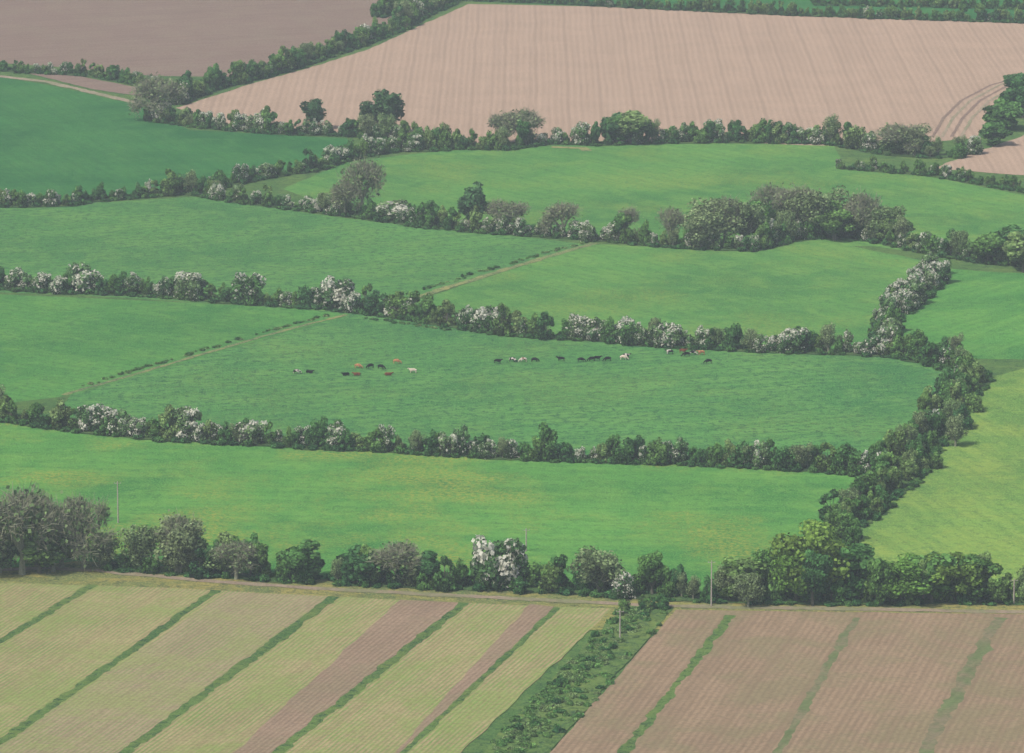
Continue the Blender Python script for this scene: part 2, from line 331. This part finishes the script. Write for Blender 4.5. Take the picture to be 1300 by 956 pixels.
for p,q,wd,m in [((928,782),(862,866),2.4,M_gstrip),((1087,785),(1040,866),2.0,M_gthin),((1268,785),(1232,850),3.2,M_gthin)]:
    ribbon("grass_strip",[p,q,xt(p,q,VB)],wd,m,0.5)
sheet("scrub_strip",[(796,768),(856,772),xt((858,775),(778,866),VB),xt((785,772),(695,866),VB)],M_gstrip,0.6)
ribbon("farm_track",[(-60,727),(60,722),(130,726),(260,738),(400,748),(560,756),(700,763),(830,770),(1000,773),(1150,775),(1350,779)],3.0,M_track,0.3)
# ------------------------------------------------------------------ hedges
def hedge(px,hm=7.0,white=0.25,step=3.0,wid=1.4,bank=6.0,trees=0.0,under=True,bud=0.0):
    e=bpy.data.objects.new("hedgerow",None); COL.objects.link(e)
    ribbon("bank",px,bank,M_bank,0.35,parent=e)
    Q=resample(px,step)
    for i,q in enumerate(Q):
        t=(Q[min(i+1,len(Q)-1)]-Q[max(i-1,0)]).normalized(); nr=Vector((-t.y,t.x,0))
        wn=noise.noise(q*0.06)*1.1+0.55
        hh=hm*(1+0.35*noise.noise(q*0.045+Vector((20,0,0)))+random.uniform(-0.34,0.24))
        r=random.random(); p=q+nr*random.gauss(0,wid)+t*random.uniform(-1.2,1.2)
        if r<white*2*wn: 
            me=random.choice(P_haw2 if random.random()<0.42 else P_haw1); nm="hawthorn"
        elif r>1-trees: me=random.choice(P_tree); nm="broadleaf"; hh*=0.8
        elif r>1-trees-bud: me=random.choice(P_budding); nm="budding"; hh*=0.75
        else: me=random.choice(P_green); nm="bush"
        k=hh/7.0; inst(me,nm,(p.x,p.y,0),k*random.uniform(0.68,0.98),k*random.uniform(0.85,1.1),e)
        if under:
            for sd in (-1,1):
                if random.random()<0.75:
                    u=q+nr*sd*random.uniform(0.35,0.55)*bank+t*random.uniform(-1.3,1.3); inst(random.choice(P_low),"undergrowth",(u.x,u.y,0),random.uniform(0.7,1.25),random.uniform(0.5,1.2),e)
    return e
hedge([(590,0),(700,4),(850,12),(1000,19),(1150,24),(1340,30)],7,0.10,trees=0.1)
hedge([(1040,6),(1150,8),(1340,12)],6,0.03)
hedge([(600,-10),(530,22),(500,40),(440,62),(400,76),(330,98),(270,112),(222,132)],8.5,0.10,trees=0.15,bud=0.1,bank=8)
hedge([(480,22),(560,-6)],9,0.0,trees=0.2)
hedge([(-50,84),(30,92),(80,94),(130,98),(200,112)],6.0,0.25)
hedge([(190,152),(260,162),(360,170),(450,172),(500,180),(570,188),(640,190),(700,181),(760,184),(850,181),(950,180),(1050,182),(1090,188)],8.5,0.30,trees=0.12,bud=0.08)
hedge([(1085,188),(1130,196),(1190,200),(1230,194)],8.5,0.40,bud=0.25,wid=3)
hedge([(1065,213),(1120,217),(1180,222),(1240,232),(1340,250)],5.0,0.22)
hedge([(-60,258),(20,262),(90,260),(110,256),(180,250),(250,244),(330,226),(400,216),(440,202),(500,192),(570,190)],7.5,0.38)
hedge([(245,246),(300,256),(380,266),(460,276),(540,288),(640,297),(740,303),(840,312),(900,316),(960,318)],7.2,0.38,bud=0.1,trees=0.05)
hedge([(960,316),(1010,303),(1080,300),(1140,312),(1200,325),(1250,333),(1350,342)],8.0,0.30,bud=0.15,trees=0.12)
hedge([(-60,366),(0,367),(90,371),(190,375),(300,384),(420,392),(490,400),(560,412),(640,424),(750,432),(850,440),(950,445),(1050,448),(1150,453),(1215,458)],8.4,0.44,bud=0.05)
hedge([(1190,346),(1175,368),(1150,388),(1128,405),(1122,430),(1135,448)],8.2,0.9,wid=2.5,bank=8)
hedge([(1150,452),(1200,462),(1238,480),(1222,505),(1195,535),(1175,565),(1155,598),(1125,625),(1095,650),(1068,676),(1040,702)],8.2,0.08,wid=3.0,bank=10,trees=0.05,bud=0.03,step=2.8)
hedge([(-60,522),(0,532),(60,541),(120,549),(200,557),(300,563),(400,568),(480,571),(560,577),(650,582),(750,585),(850,588),(950,592),(1020,596),(1090,602),(1140,606)],8.2,0.26,trees=0.04,bud=0.07)
hedge([(140,722),(180,724),(260,729),(340,735),(400,739)],8.0,0.08,wid=2.2,trees=0.2,bud=0.25)
hedge([(428,740),(520,744),(600,747),(700,750),(800,757),(870,761),(960,763)],8.0,0.08,wid=2.2,trees=0.15,bud=0.2)
hedge([(960,763),(1050,766),(1150,765),(1250,764),(1350,766)],9.8,0.0,wid=3,trees=0.25,bud=0.05)
def low_row(px,dens,name="low_hedge",k=0.45):
    e=bpy.data.objects.new(name,None); COL.objects.link(e)
    for q in resample(px,1.2):
        if noise.noise(q*0.12)+random.uniform(-.4,.4)>dens: continue
        inst(random.choice(P_low+P_weed+P_weed),"shrub",(q.x+random.uniform(-1,1),q.y+random.uniform(-1,1),0),k*random.uniform(0.6,1.7),k*random.uniform(0.5,1.3),e)
low_row([(515,374),(560,361),(640,337),(700,320),(745,308)],0.15)
low_row([(88,497),(180,468),(270,441),(360,415),(430,398)],0.18)
low_row([(468,405),(520,412),(575,420)],0.35)
e=bpy.data.objects.new("scrub",None); COL.objects.link(e)
for i in range(560):
    v=random.uniform(772,1000); t=random.random(); a=xt((790,772),(700,866),v)[0]; b=xt((856,775),(778,866),v)[0]
    q=G(a+(b-a)*t,v)
    if t>0.55 and random.random()<0.75: continue
    big=random.random()<0.10
    inst(random.choice(P_low if big else P_weed),"weed_clump",q,random.uniform(0.5,1.1),random.uniform(0.4,1.0),e)
for i in range(9): inst(random.choice(P_green),"bush",G(random.uniform(785,850),775+random.uniform(-7,8)),random.uniform(0.35,0.6),None,e)
# ------------------------------------------------------------------ individual trees
def T(kind,name,u,v,wpx,hpx):
    g=G(u,v); d=(g-co.location).length; m=d/FP; me=random.choice(kind)
    bb=np.array([x.co[:] for x in me.vertices]); hz=bb[:,2].max(); wx=np.percentile(np.abs(bb[:,:2]),98)*2
    inst(me,name,g,wpx*m/wx,hpx*m/hz)
for a in [(200,153,62,60),(438,275,36,50),(665,182,50,48),(640,184,36,45),(1145,195,60,42),(28,730,86,120),(106,722,70,104),(-25,734,70,96),(640,292,56,44),(300,736,50,54),(505,744,60,60),(1010,300,50,70),(920,310,50,66)]:
    T(P_bare,"ash_tree",*a)
for a in [(460,274,54,84),(715,300,50,46),(848,310,40,54),(795,303,36,44),(1100,303,54,68),(975,288,46,62),(68,726,60,104),(236,724,60,84)]: T(P_open,"ash_tree",*a)
for a in [(470,168,26,40),(495,170,36,58),(600,292,34,62),(398,165,28,40)]: T(P_ivy,"ivy_clad_tree",*a)
for a in [(905,312,60,62),(945,310,46,58),(890,316,46,50),(1000,300,46,58),(1040,302,56,66),(1085,300,50,50),(1125,305,46,46),(225,728,66,72),(182,724,50,60),(285,732,50,40),(760,752,66,58),(1160,196,40,38),(0,728,56,56),(78,722,60,60),(130,722,44,48)]:
    T(P_budding,"budding_tree",*a)
for a in [(1282,330,50,45),(1255,335,40,40),(1300,345,50,52),(965,302,36,50),(1060,305,46,50),(800,182,50,42),(780,181,40,38),(380,738,54,52),(455,741,50,48),(1135,305,40,36),(540,744,40,44),(1085,760,66,72),(1180,762,70,66),(1240,762,60,62),(940,762,60,58),(1275,165,44,40),(1298,150,44,55),(1262,185,36,30),(1290,118,30,26),(50,728,50,50)]:
    T(P_tree,"broadleaf_tree",*a)
for a in [(1032,760,86,100),(1010,764,60,76),(1150,764,78,60),(1210,764,70,64)]: T(P_oak,"oak_tree",*a)
for a in [(630,746,60,68),(652,746,36,50),(1010,447,34,34),(130,547,36,34),(428,392,40,42),(315,384,38,40),(947,590,22,26),(500,278,50,22),(735,302,26,22),(105,370,40,38),(240,378,40,36),(610,420,34,32),(735,430,34,32),(845,439,34,32),(320,563,36,30),(430,568,30,34)]: T(P_haw2,"hawthorn_tree",*a)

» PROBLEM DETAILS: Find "bank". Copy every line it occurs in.

» COMPLETE ANSWER:
def hedge(px,hm=7.0,white=0.25,step=3.0,wid=1.4,bank=6.0,trees=0.0,under=True,bud=0.0):
    ribbon("bank",px,bank,M_bank,0.35,parent=e)
                    u=q+nr*sd*random.uniform(0.35,0.55)*bank+t*random.uniform(-1.3,1.3); inst(random.choice(P_low),"undergrowth",(u.x,u.y,0),random.uniform(0.7,1.25),random.uniform(0.5,1.2),e)
hedge([(600,-10),(530,22),(500,40),(440,62),(400,76),(330,98),(270,112),(222,132)],8.5,0.10,trees=0.15,bud=0.1,bank=8)
hedge([(1190,346),(1175,368),(1150,388),(1128,405),(1122,430),(1135,448)],8.2,0.9,wid=2.5,bank=8)
hedge([(1150,452),(1200,462),(1238,480),(1222,505),(1195,535),(1175,565),(1155,598),(1125,625),(1095,650),(1068,676),(1040,702)],8.2,0.08,wid=3.0,bank=10,trees=0.05,bud=0.03,step=2.8)